Mweemba musste also zunächst Vertrauen aufbauen, dass sie es mit dem Unterrichten der Kinder ernst nehmen wollte. Am zweiten Tag kamen drei Schüler, die von ihrer Ankunft gehört hatten. Die schickte sie nachmittags nach Hause und bat sie, Mundpropaganda zu machen: Jetzt solle es wieder richtig losgehen mit dem Lernen.

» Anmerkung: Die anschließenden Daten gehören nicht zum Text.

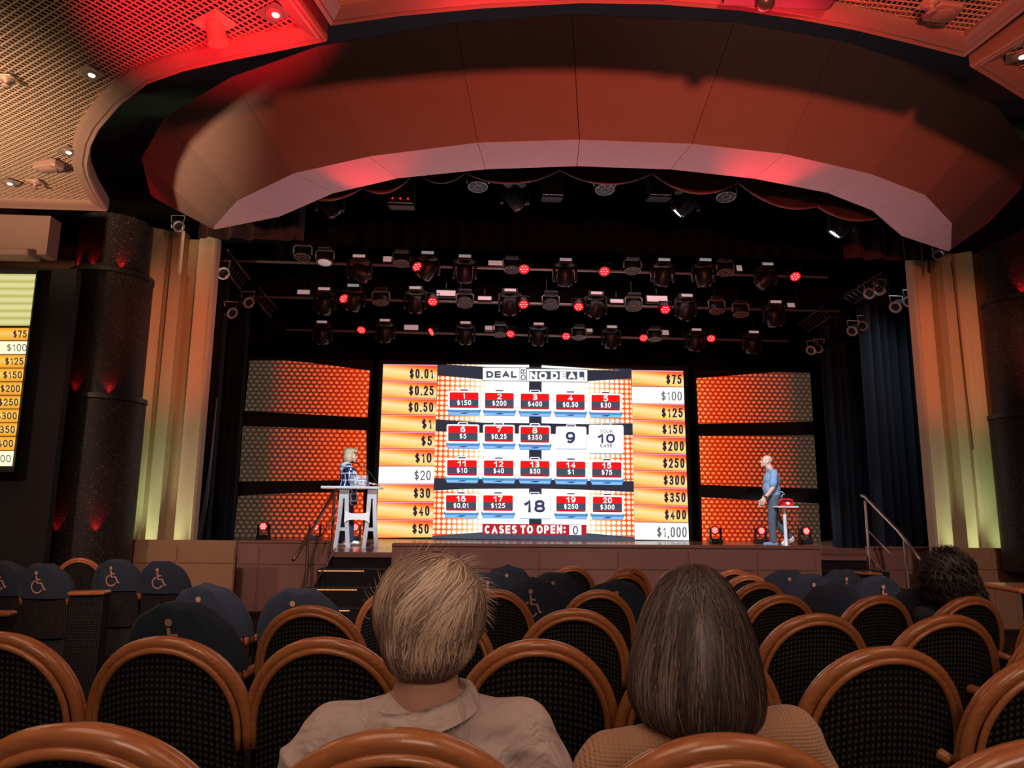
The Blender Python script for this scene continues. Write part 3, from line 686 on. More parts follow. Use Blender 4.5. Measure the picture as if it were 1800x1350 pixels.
def row_build2(x, u, v):
    c = x.ramp(v, [(0.0, (.9, .33, .03)), (.3, (.95, .50, .05)), (.55, (.98, .62, .16)), (.8, (.95, .50, .05)), (1.0, (.9, .33, .03))])
    gl = x.ramp(u, [(0, (1, 1, .9)), (.8, (1, 1, .9)), (.97, (0, 0, 0))]); f = x.math('MULTIPLY', x.n('ShaderNodeSeparateColor').outputs[0], .9)
    sc = [n for n in x.nt.nodes if n.type == 'SEPARATE_COLOR'][0]; x.l(gl, sc.inputs[0])
    return c, 1.0
E_ROW2 = uv_emit('led_side_row', row_build2)
def dots(x, u, v, su, sv, rad, stag):
    """u, v in metres; returns the mask of the dot grid"""
    row = x.math('FLOOR', x.math('MULTIPLY', v, sv))
    off = x.math('MULTIPLY', x.math('MODULO', x.math('ABSOLUTE', row), 2.0), .5) if stag else 0.0
    fu = x.math('SUBTRACT', x.math('FRACT', x.math('ADD', x.math('MULTIPLY', u, su), off)), .5)
    fv = x.math('SUBTRACT', x.math('FRACT', x.math('MULTIPLY', v, sv)), .5)
    d = x.math('SQRT', x.math('ADD', x.math('MULTIPLY', fu, fu), x.math('MULTIPLY', fv, fv)))
    return d, x.math('LESS_THAN', d, rad)
def side_build(flip):
    def f(x, u, v):
        d, m = dots(x, u, v, 8.3, 11.5, .345, True)
        t = x.math('DIVIDE', u, 2.75)
        if flip: t = x.math('SUBTRACT', 1.0, t)
        bgc = x.ramp(t, [(0.0, (.030, .020, .013)), (.2, (.042, .022, .014)), (.5, (.14, .018, .008)), (.8, (.48, .018, .002)), (1, (.66, .035, .003))])
        dt = x.ramp(t, [(0.0, (.085, .055, .034)), (.18, (.11, .060, .035)), (.32, (.55, .085, .032)), (.6, (.90, .12, .035)), (.88, (1.0, .17, .05)), (1, (1.0, .36, .12))])
        return x.mix(m, bgc, dt), .95
    return f
E_DOTL = uv_emit('led_dots', side_build(False)); E_DOTR = uv_emit('led_dots_mirrored', side_build(True))
def centre_build(x, u, v):
    a = x.math('ABSOLUTE', x.math('DIVIDE', u, 2.15))          # 0 at the middle, 1 at the edge
    d, m = dots(x, u, v, 9.2, 9.2, .40, False)
    bgc = x.ramp(a, [(0.0, (1, 1, 1)), (.40, (1, 1, 1)), (.60, (.86, .62, .32)), (.74, (.90, .36, .10)), (.9, (.93, .11, .02)), (1, (.92, .09, .02))])
    dt = x.ramp(a, [(0.0, (1, 1, 1)), (.8, (1.0, .95, .85)), (1, (1.0, .72, .42))])
    # near the middle the gaps shrink to small grey crosses
    k = x.ramp(a, [(0.0, (0, 0, 0)), (.28, (0, 0, 0)), (.62, (1, 1, 1))]); sc = x.n('ShaderNodeSeparateColor'); x.l(k, sc.inputs[0])
    thr = x.math('ADD', .40, x.math('MULTIPLY', x.math('SUBTRACT', 1.0, sc.outputs[0]), .32))
    m2 = x.math('LESS_THAN', d, thr)
    return x.mix(m2, bgc, dt), 1.1
E_CENT = uv_emit('led_centre_dots', centre_build)
def sheet(name, pts, Y, m, parent, uv=None, org=None):
    mb = MB(); ps = [U(a, b_, Y) for a, b_ in pts]; mb.poly(ps)
    if uv == 'm': mb.uv = [((p.x-org[0]), (p.z-org[1])) for p in ps]
    elif uv: mb.uv = uv
    return mb.build(name, m, parent)
def screen_body(t, x0, x1, z0, z1, Y):
    mb = MB(); mb.box(((x0+x1)/2, Y+.09, (z0+z1)/2), (x1-x0, .14, z1-z0)); mb.build('cabinet', M_COVE, t)
# side screens
for nm, lab, quads, m, xo in (
    ('led_screen', 'left LED screen of three orange dotted bands behind the lectern',
     [[(439, 634), (500, 634), (540, 637), (650, 651.5), (646, 734), (430, 722)], [(427, 749), (540, 752.5), (644, 756.5), (644, 843), (420.5, 846.7)], [(418.7, 872), (460, 869), (520, 866.7), (638.7, 865), (638, 949), (411, 949)]], E_DOTL, 411),
    ('led_screen', 'right LED screen of three orange dotted bands behind the man in the blue shirt',
     [[(1224, 665), (1359, 654.5), (1424, 655.5), (1429, 741), (1227.6, 745)], [(1228.7, 766.7), (1431, 765), (1437, 859), (1232, 852)], [(1233, 874), (1340, 880), (1439, 885), (1443, 957), (1234.5, 955)]], E_DOTR, 1224)):
    x0 = min(U(a, b_, YS)[0] for q in quads for a, b_ in q); x1 = max(U(a, b_, YS)[0] for q in quads for a, b_ in q)
    t = thing(nm, lab, 'screen', ((x0+x1)/2, YS, SZ), group=None)
    screen_body(t, x0-.02, x1+.02, SZ+.002, U(540, 630, YS)[2] if xo == 411 else U(1359, 652, YS)[2], YS)
    for q in quads: sheet('dotted_band', q, YS-.01, m, t, 'm', (x0, SZ))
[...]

Die Kinder erzählten es weiter, die Dorfältesten wurden kontaktiert und Mweemba selbst ging von Haus zu Haus, um sich vorzustellen. Es sprach sich herum, dass das strahlend blaue Haus im Sand mit neuem Leben gefüllt werden soll. Fast jede Woche kamen neue Schüler hinzu, bis heute sind es 147, zählt die Schulleiterin zufrieden auf. Bald sollen zwei weitere Lehrer ihren Dienst antreten, zum Jahresende fängt noch eine Kollegin dort zu arbeiten an. Die zwei Klassenräume müssen nun im Schichtdienst genutzt werden: 7 bis 10 Uhr, 10 bis 13 Uhr, 13 bis 16 Uhr, dann ist Schluss.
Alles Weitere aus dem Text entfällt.